● Goal of the exercise: Repeat the lines below exactly as they appear, but leave out the images.
<<<<
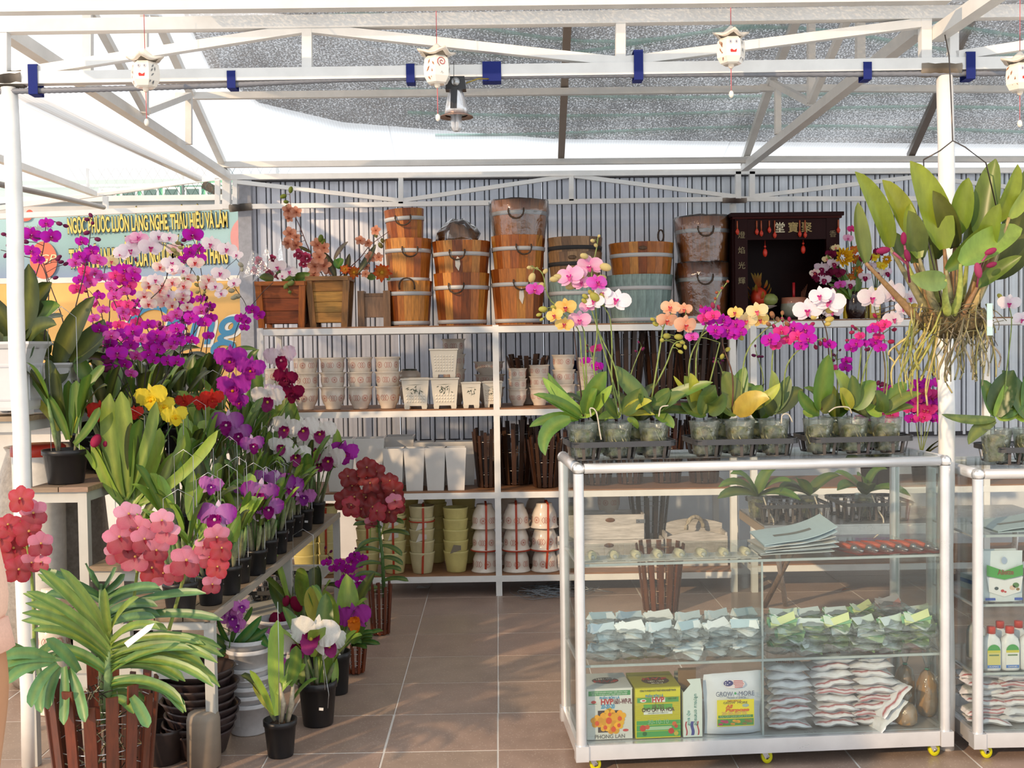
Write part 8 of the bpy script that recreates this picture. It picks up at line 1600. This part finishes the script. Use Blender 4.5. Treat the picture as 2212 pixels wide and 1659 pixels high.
# ------------------------------------------------------------------ lanterns, lamp, tape, conduit along the front truss
YLn = 3.60
def lantern(label, px, ya, yb, wb, wr, ytail, face, rz=0.0):
 c = P(px, (ya + yb) / 2, YLn); k = S(1, YLn); t = thing('paper_lantern', label, 'lantern', tuple(c), 'white pagoda-roofed lanterns', rz); zt_ = S((yb - ya) / 2, YLn); rb = S(wb / 2, YLn); rr = S(wr / 2, YLn) * 1.12
 zr_ = zt_ - S(28, YLn)
 b = MB(hx('e8dccc')); vs = [(0, 0, zt_)]; n = 24; rings = ((.18, .80), (.42, .45), (.72, .22), (1.0, .16), (.98, .02), (.7, .0))
 for f, z in rings:
  for i in range(n):
   a = 2 * math.pi * i / n; cr = abs(math.cos(2 * a)) ** 4; q = 1 / max(abs(math.cos(a + math.pi / 4)), abs(math.sin(a + math.pi / 4))) if f > .3 else 1.15; vs.append((rr * f * q * .74 * math.cos(a), rr * f * q * .74 * math.sin(a), zr_ + (zt_ - zr_) * z + (.012 * f * cr if f > .5 else 0)))
 fs = [(0, 1 + i, 1 + (i + 1) % n) for i in range(n)]
 for r_ in range(len(rings) - 1):
  for i in range(n): a0 = 1 + r_ * n + i; a1 = 1 + r_ * n + (i + 1) % n; fs.append((a0, a0 + n, a1 + n, a1))
 b.add(vs, fs, None, True); b.build('roof', 'ceramic', t, False)
 b = MB(hx('efe8dc')); hb = zr_ + zt_; zb_ = -zt_ + .012; pr = [(rb * .55, zb_), (rb * .74, zb_ + .004), (rb * .96, zb_ + hb * .22), (rb, zb_ + hb * .48), (rb * .93, zb_ + hb * .75), (rb * .7, zr_ - .002)]
 b.lathe(pr, 6, smooth=False, cap1=True); b.build('lantern_body', 'ceramic', t, False); MB(hx('e8dccc')).lathe([(.004, zb_ - .012), (.009, zb_ - .006), (.010, zb_)], 10).build('neck', 'ceramic', t, False)
 MB(hx('c84a52')).tube([(0, 0, zt_), (0, 0, zt_ + S(ya + 30, YLn))], .0012, 5).build('hanging_cord', 'plastic', t, False); zz = zt_ - S(ytail - ya, YLn)
 b = MB(hx('d86a70')); b.tube([(0, 0, zb_ - .010), (0, 0, zz + .012)], .0013, 5); b.build('tassel_cord', 'plastic', t, False); b = MB(hx('f0e8dc')); b.ball((0, 0, zz), (.008, .008, .012), n=10); b.build('bead', 'ceramic', t, False)
 y = -rb * .885; zc = zb_ + hb * .5
 for (x0, a0) in ((0, 0), (1, math.pi / 3), (-1, -math.pi / 3)):
  M = Matrix.Rotation(a0, 3, 'Z')
  def pz(x, z): return M @ V((x, -rb * .872 - .0012 + abs(z - zc) * .14, z))
  if x0 == 0 and face == 'smile':
   b = MB((.35, .36, .42))
   for sx_ in (-1, 1): b.add([pz(sx_ * rb * .2 + rb * .11 * math.cos(i * .63), zc + hb * .17 + rb * .15 * math.sin(i * .63)) for i in range(10)], [tuple(range(10))], (.55, .55, .60)); b.add([pz(sx_ * rb * .2 + rb * .04 * math.cos(i * .63), zc + hb * .16 + rb * .07 * math.sin(i * .63)) - V((0, .0004, 0)) for i in range(10)], [tuple(range(10))], (.15, .15, .2))
   b.add([pz(-rb * .22 + rb * .44 * i / 8, zc - hb * .10 + .002 * math.sin(i)) for i in range(9)] + [pz(rb * .22 * math.cos(math.pi * i / 8), zc - hb * .11 - rb * .28 * math.sin(math.pi * i / 8)) for i in range(1, 8)], [tuple(range(16))], hx('c8302a')); b.build('painted_face', 'print', t, False)
  elif x0 == 0:
   b = MB(hx('b8303a')); b.tube([pz((.004 + .0024 * i * .9) * math.cos(i * .7) * .45, zc + hb * .14 + (.004 + .0024 * i * .9) * math.sin(i * .7) * .45) for i in range(16)], .0012, 4); b.build('painted_spiral', 'print', t, False)
   b = MB((.3, .3, .3)); pts = [pz(rb * .14 * math.sin(i * 4 * math.pi / 5), zc - hb * .22 + rb * .14 * math.cos(i * 4 * math.pi / 5)) for i in range(6)]; b.tube(pts, .0008, 4); b.build('painted_star', 'print', t, False)
  else:
   b = MB((.22, .22, .22) if x0 > 0 else hx('a06a4a')); rr_ = random.Random(int(px) + x0)
   for i in range(7): x, z, a = rr_.uniform(-.25, .25) * rb, zc + rr_.uniform(-.3, .3) * hb, rr_.uniform(-2.4, -.8); l = rb * .36; n_ = rb * .06; d = V((math.cos(a), 0, math.sin(a))); b.add([pz(x, z), pz(x + d.x * l * .5 - d.z * n_, z + d.z * l * .5 + d.x * n_), pz(x + d.x * l, z + d.z * l), pz(x + d.x * l * .5 + d.z * n_, z + d.z * l * .5 - d.x * n_)], [(0, 1, 2, 3)])
   b.build('painted_leaves', 'print', t, False)
 return t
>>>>
● The solution:
Write part 8 of the bpy script that recreates this picture. It picks up at line 1600. This part finishes the script. Use Blender 4.5. Treat the picture as 2212 pixels wide and 1659 pixels high.
# ------------------------------------------------------------------ lanterns, lamp, tape, conduit along the front truss
YLn = 3.60
def lantern(label, px, ya, yb, wb, wr, ytail, face, rz=0.0):
 c = P(px, (ya + yb) / 2, YLn); k = S(1, YLn); t = thing('paper_lantern', label, 'lantern', tuple(c), 'white pagoda-roofed lanterns', rz); zt_ = S((yb - ya) / 2, YLn); rb = S(wb / 2, YLn); rr = S(wr / 2, YLn) * 1.12
 zr_ = zt_ - S(28, YLn)
 b = MB(hx('e8dccc')); vs = [(0, 0, zt_)]; n = 24; rings = ((.18, .80), (.42, .45), (.72, .22), (1.0, .16), (.98, .02), (.7, .0))
 for f, z in rings:
  for i in range(n):
   a = 2 * math.pi * i / n; cr = abs(math.cos(2 * a)) ** 4; q = 1 / max(abs(math.cos(a + math.pi / 4)), abs(math.sin(a + math.pi / 4))) if f > .3 else 1.15; vs.append((rr * f * q * .74 * math.cos(a), rr * f * q * .74 * math.sin(a), zr_ + (zt_ - zr_) * z + (.012 * f * cr if f > .5 else 0)))
 fs = [(0, 1 + i, 1 + (i + 1) % n) for i in range(n)]
 for r_ in range(len(rings) - 1):
  for i in range(n): a0 = 1 + r_ * n + i; a1 = 1 + r_ * n + (i + 1) % n; fs.append((a0, a0 + n, a1 + n, a1))
 b.add(vs, fs, None, True); b.build('roof', 'ceramic', t, False)
 b = MB(hx('efe8dc')); hb = zr_ + zt_; zb_ = -zt_ + .012; pr = [(rb * .55, zb_), (rb * .74, zb_ + .004), (rb * .96, zb_ + hb * .22), (rb, zb_ + hb * .48), (rb * .93, zb_ + hb * .75), (rb * .7, zr_ - .002)]
 b.lathe(pr, 6, smooth=False, cap1=True); b.build('lantern_body', 'ceramic', t, False); MB(hx('e8dccc')).lathe([(.004, zb_ - .012), (.009, zb_ - .006), (.010, zb_)], 10).build('neck', 'ceramic', t, False)
 MB(hx('c84a52')).tube([(0, 0, zt_), (0, 0, zt_ + S(ya + 30, YLn))], .0012, 5).build('hanging_cord', 'plastic', t, False); zz = zt_ - S(ytail - ya, YLn)
 b = MB(hx('d86a70')); b.tube([(0, 0, zb_ - .010), (0, 0, zz + .012)], .0013, 5); b.build('tassel_cord', 'plastic', t, False); b = MB(hx('f0e8dc')); b.ball((0, 0, zz), (.008, .008, .012), n=10); b.build('bead', 'ceramic', t, False)
 y = -rb * .885; zc = zb_ + hb * .5
 for (x0, a0) in ((0, 0), (1, math.pi / 3), (-1, -math.pi / 3)):
  M = Matrix.Rotation(a0, 3, 'Z')
  def pz(x, z): return M @ V((x, -rb * .872 - .0012 + abs(z - zc) * .14, z))
  if x0 == 0 and face == 'smile':
   b = MB((.35, .36, .42))
   for sx_ in (-1, 1): b.add([pz(sx_ * rb * .2 + rb * .11 * math.cos(i * .63), zc + hb * .17 + rb * .15 * math.sin(i * .63)) for i in range(10)], [tuple(range(10))], (.55, .55, .60)); b.add([pz(sx_ * rb * .2 + rb * .04 * math.cos(i * .63), zc + hb * .16 + rb * .07 * math.sin(i * .63)) - V((0, .0004, 0)) for i in range(10)], [tuple(range(10))], (.15, .15, .2))
   b.add([pz(-rb * .22 + rb * .44 * i / 8, zc - hb * .10 + .002 * math.sin(i)) for i in range(9)] + [pz(rb * .22 * math.cos(math.pi * i / 8), zc - hb * .11 - rb * .28 * math.sin(math.pi * i / 8)) for i in range(1, 8)], [tuple(range(16))], hx('c8302a')); b.build('painted_face', 'print', t, False)
  elif x0 == 0:
   b = MB(hx('b8303a')); b.tube([pz((.004 + .0024 * i * .9) * math.cos(i * .7) * .45, zc + hb * .14 + (.004 + .0024 * i * .9) * math.sin(i * .7) * .45) for i in range(16)], .0012, 4); b.build('painted_spiral', 'print', t, False)
   b = MB((.3, .3, .3)); pts = [pz(rb * .14 * math.sin(i * 4 * math.pi / 5), zc - hb * .22 + rb * .14 * math.cos(i * 4 * math.pi / 5)) for i in range(6)]; b.tube(pts, .0008, 4); b.build('painted_star', 'print', t, False)
  else:
   b = MB((.22, .22, .22) if x0 > 0 else hx('a06a4a')); rr_ = random.Random(int(px) + x0)
   for i in range(7): x, z, a = rr_.uniform(-.25, .25) * rb, zc + rr_.uniform(-.3, .3) * hb, rr_.uniform(-2.4, -.8); l = rb * .36; n_ = rb * .06; d = V((math.cos(a), 0, math.sin(a))); b.add([pz(x, z), pz(x + d.x * l * .5 - d.z * n_, z + d.z * l * .5 + d.x * n_), pz(x + d.x * l, z + d.z * l), pz(x + d.x * l * .5 + d.z * n_, z + d.z * l * .5 - d.x * n_)], [(0, 1, 2, 3)])
   b.build('painted_leaves', 'print', t, False)
 return t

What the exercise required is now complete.